Thursday, June 12, 2014

My first performance art in Wandering Scholars, Chinese University of Hong Kong

The Burning Ritual


30th, May 2014

The Chinese traditional ritual paper offerings are objects made of paper, many of them handmade and one of a kind, which are offered to the beings residing beyond the world of the living: the gods, the ghosts and the ancestors. Nearly all these paper items are burned in order to reach their destination in the other world. It have been central to Chinese culture for millennia and as a public, visual display of spiritual belief, they are still evident today in Hong Kong and China. (Janet Lee Scott, For Gods, ghosts and ancestors : the Chinese tradition of paper offerings 2007)

In this performance, we will walk around the boundary of CUHK and perform our ritual there, so why do we burn or sacrifice academic paper?

To pay tribute to the pioneers of CUHK or let them read your paper

To spread your notions to the Chinese spirit world

To take your knowledge out of the material world

To embrace new idea by destroying the old one

To burn the polished, lifeless formatted academic paper and dissemination.

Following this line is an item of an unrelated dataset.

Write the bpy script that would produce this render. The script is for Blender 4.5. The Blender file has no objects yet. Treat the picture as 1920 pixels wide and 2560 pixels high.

To cease your hatred to the paper hopefully



Wandering Scholars is an interdisciplinary symposium about contemporary culture, art, media and scholarship that focuses on acts of “walking” and “wandering” as strategies of thought and expression. It will consider the importance of processes of walking, elements of distraction, chaos, non-productivity, non-linearity and “failure”, as well as the fascination of a peripatetic way of disseminating knowledge. Whether we are making solitary journeys or moving in groups, we are constantly drifting and perceiving with five senses, or using technological devices, while sensing the rhythms and languages constituted by spaces, times and people. The symposium invites artists, scholars and audiences to develop participatory modes of education as acts of walking.